I took my kids to Paradise this weekend, with their bestest mate Princess Boofhead and her mum.
They ran themselves ragged at the beach. Ate ice cream and drank lemonade and played at the park and argued and fought and had the most awesome time. I think you only have fun like that as a kid, really. You spend your adult life smiling on at it, or, if you happen to have kids of your own, facilitating it.
And I took photos and slept and relaxed and slept more. And I missed my husband with this big, aching chasm of grief that I've been unable to shake for weeks now. I don't know... but the the last month I almost miss him as much as I did the first month. (And I tell myself that, knowing it can't possibly be true...)

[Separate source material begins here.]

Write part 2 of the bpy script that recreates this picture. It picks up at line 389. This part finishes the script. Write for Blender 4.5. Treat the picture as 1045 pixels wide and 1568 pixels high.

I find myself talking about him more and more, reminiscing over what we did and how we did. And I find myself confronted more and more with big gaps in things I should know. Things I used to know. Little things. The things that make up life (We drive past a bush walking spot on our way to Paradise, and I say to Chop “We went there, your Daddy and I, before I was even pregnant with you. And we saw.. I think... I can't remember. Was it a wombat, or an echidna...?” And I still don't know, of course, because there is no Tony here for me to ask.)
Maybe– probably– I'm missing him because the festive season– our festive season, all our birthdays and Christmas rolled into a few short mmonths– has officially already begun.
I'll be thirty one years old this week.
Or maybe it's not that. I always prefer to think poetically, it seems to make life prettier... maybe it's to be blamed on all these holes that seem to forming where memories of him used to be. They have to be filled with something. So it's layers of tears, a swath of deep blue. All the pain of wishing he were here funneling into them to fill their empty space.